Need help with rule based attack
#1
Hello,

I'm trying to recover a password from a NTLM hash. I've tried using some of the rules included with hashcat, but they can't crack the one I'm working on. I generated simpler test hashes about 8 characters plain text, but hashcat is choking on my objective hash. It only tries for about 3 minutes best case before exhausting all combinations using my Tesla GPU. This seems short to me. Should it take longer?

I have some knowledge about the hashed password that might help, but I'm not sure how to generate the ruleset and the best syntax for hashcat to recover it.

For example, let's say the password has the word "cookies" in it. I'm pretty sure the password is something like

!luvcooki3s, 1lovecookies, or something to that nature

What's the best way to generate a ruleset with that in mind?
#2
You should not get tunnel vision there. You are not even sure that it has cookies in the word. However, the first thing that you can do is a quick check of that possibility. Put all the words or possible passwords that you can think of in a wordlist. Use that wordlist with 1 million randomly generated rules (1-3 or 1-4 rules "wide"). Next, try combinations of the wordlst with itself. After that, you can assume that you don't know anything from the passwords and do attacks the same way that you would treat a blank hash list. Good luck.
#3
(12-18-2012, 06:58 AM)mastercracker Wrote: You should not get tunnel vision there. You are not even sure that it has cookies in the word. However, the first thing that you can do is a quick check of that possibility. Put all the words or possible passwords that you can think of in a wordlist. Use that wordlist with 1 million randomly generated rules (1-3 or 1-4 rules "wide"). Next, try combinations of the wordlst with itself. After that, you can assume that you don't know anything from the passwords and do attacks the same way that you would treat a blank hash list. Good luck.

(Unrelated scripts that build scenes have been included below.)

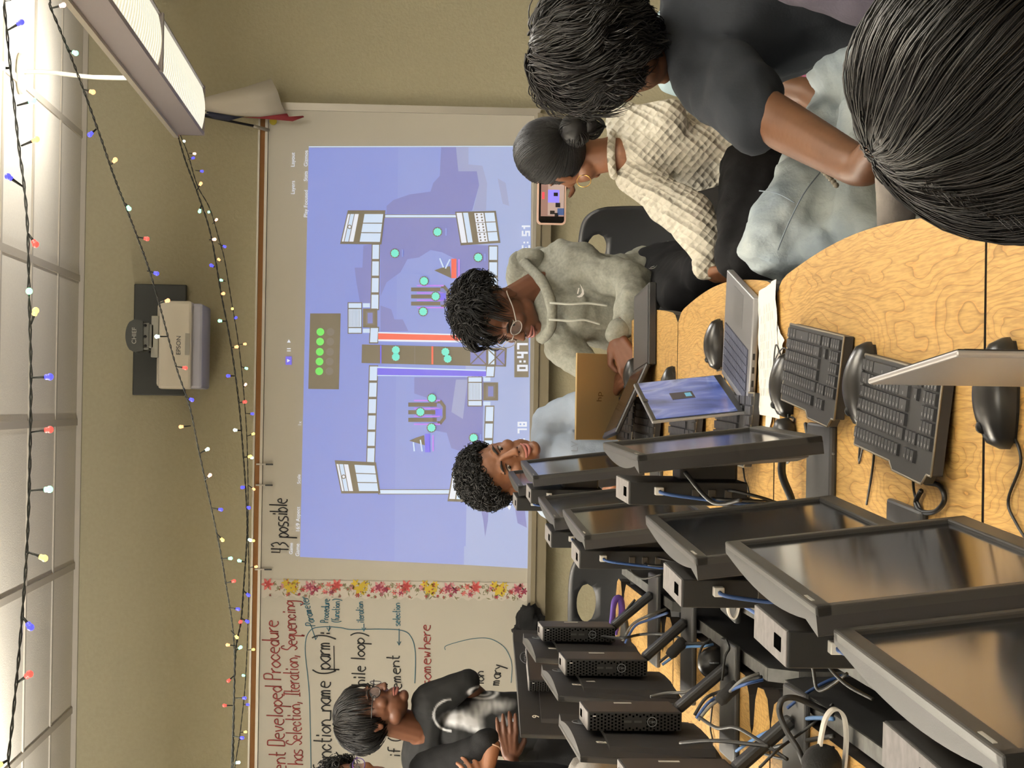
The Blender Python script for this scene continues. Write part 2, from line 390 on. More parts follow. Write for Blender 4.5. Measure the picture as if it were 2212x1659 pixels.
def claw(x0,y0,x1,y1):
    w=x1-x0;h=y1-y0
    for k in range(3): prect(x0,y0+h*(.12+.3*k),x0+w*.8,y0+h*(.28+.3*k),GRY,5)
    for k in range(4): pline(x0+w*.15,y0+h*(.04+.31*k),x0+w*.85,y0+h*(.04+.31*k),3,VIO,6)
    ppoly([(x0+w*.78,y0+h*.02),(x0+w*.88,y0+h*.02),(x1,y0+h*.25),(x1,y0+h*.75),(x0+w*.88,y0+h*.98),(x0+w*.78,y0+h*.98)],GRY,5)
    ppoly([(x0+w*.76,y0+h*.15),(x0+w*.84,y0+h*.15),(x0+w*.92,y0+h*.3),(x0+w*.92,y0+h*.7),(x0+w*.84,y0+h*.85),(x0+w*.76,y0+h*.85)],CLD,6)
    prect(x0+w*.72,y0+h*.36,x0+w*.9,y0+h*.64,BLU,7)
claw(888,615,971,666); claw(882,863,963,918)
prect(975,559,986,601,RED,6); ppoly([(972,575),(975,601),(938,584),(955,578)],GRY,6); pline(962,580,972,560,3,WHT,7); pline(950,558,958,578,3,WHT,7)
prect(918,937,929,977,BLU,6); ppoly([(916,940),(918,962),(884,952),(900,945)],GRY,6); pline(908,950,912,975,3,WHT,7); pline(895,975,893,955,3,WHT,7)
prect(990,560,993,600,VIO,6); prect(934,940,937,975,VIO,6)
prect(1111,730,1142,815,GRY,4)
PX={'0':["111","101","101","101","111"],':':["0","1","0","1","0"],'4':["101","101","111","001","001"],'7':["111","001","001","001","001"],'5':["111","100","111","001","111"],'1':["01","11","01","01","01"],
 'R':["111","101","110","101","101"],'E':["111","100","110","100","111"],'8':["111","101","111","101","111"],'S':["111","100","111","001","111"]}
def pixtext(t,px,y0,cell,l=8,cw=None):
    y=y0; cw=cw or cell
    for ch in t:
        if ch==' ': y-=cw*2; continue
        rows=PX[ch]
        for i,r in enumerate(rows):
            for j,c in enumerate(r):
                if c=='1': prect(px+i*cell,y-(j+1)*cw,px+(i+1)*cell+.3,y-j*cw,BRT,l)
        y-=cw*(len(rows[0])+1)
pixtext('0:47',1117,802,4.6,cw=4.7)
pixtext('RE: 51',1127,557,3.6,cw=3.9); pixtext('E: 78',1118,965,4.0,cw=3.6)
ppoly([(1093,1090),(1104,1092),(1103,1097),(1100,1102)],BRT,8)
# editor bar above the picture
ppoly([(617,770),(630,770),(630,788),(617,788)],BLU,3); ppoly([(620,783),(620,775),(627,779)],BRT,4)
prect(620,757,628,759,BRT,3); prect(620,752,628,754,BRT,3); ppoly([(620,740),(628,740),(624,733)],BRT,3)
pobj=wl(pg,'projected_picture',PMATS); 
for t,px,py,s in (('Play Focused',661,440,.020),('Stats   Gizmos',661,358,.020),('Layers',633,405,.020),('Layout',633,345,.020),('Game',643,1188,.020),('16:9 Aspect',644,1122,.020),('Scale',646,1035,.018),('1x',648,915,.018),('Game',629,1185,.018)):
    p=at(px,py,BY-.002)-B0; q=glyph_text('menu_text',t,s*1.15,PMATS[FNT if 0 else BRT],pobj,MF(p,(1,0,0),(0,0,1)),.0002)
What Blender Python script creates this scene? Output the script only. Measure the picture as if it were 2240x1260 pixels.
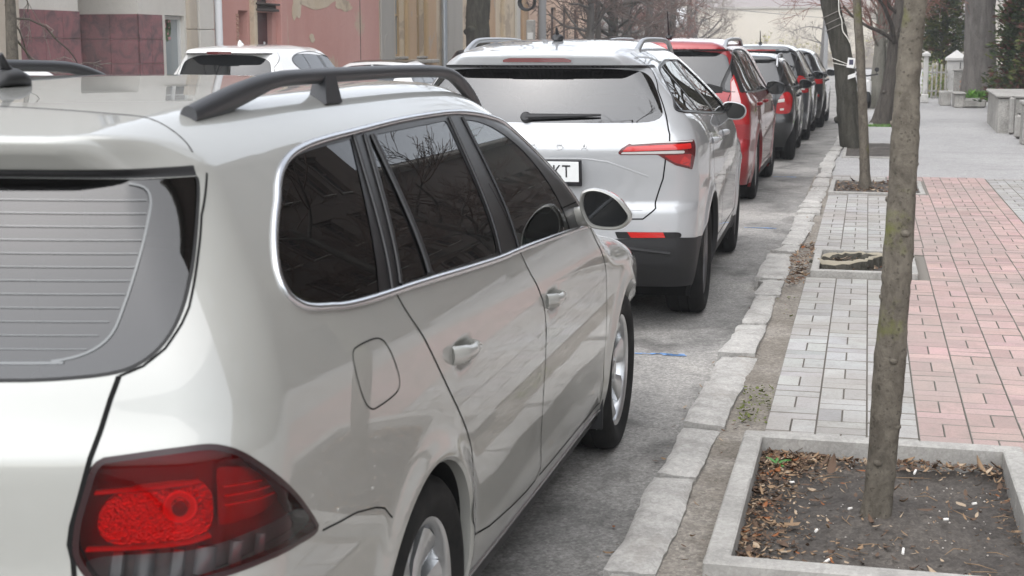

Noted. I am fairly confident that "cookies" or some leetspeak version thereof is in there.

How do I generate the 1 million randomly generated rules with this specified width? I don't even understand what that means. Forgive me, I'm new to this and still don't quite understand the rules syntax even after reading through the wiki.
#4
just add -g 1000000 to your command line.
#5
Ok I generated a NTLM hash for "biglove4"

The dictionary is given by:
love
heart
luv
lov
big

I then executed the following:
>cudaHashcat-plus64.exe -m 1000 -g 1000000 hashes/biglove4_hash.txt --username dict/words.lst -o out.txt --outfile-format=3

It says it cracked the hash, but the output file only displayed, <hash>:
but no cracked hash after the colon. I tried shorter passwords and it properly wrote the cracked hash to the output file. Is this a bug?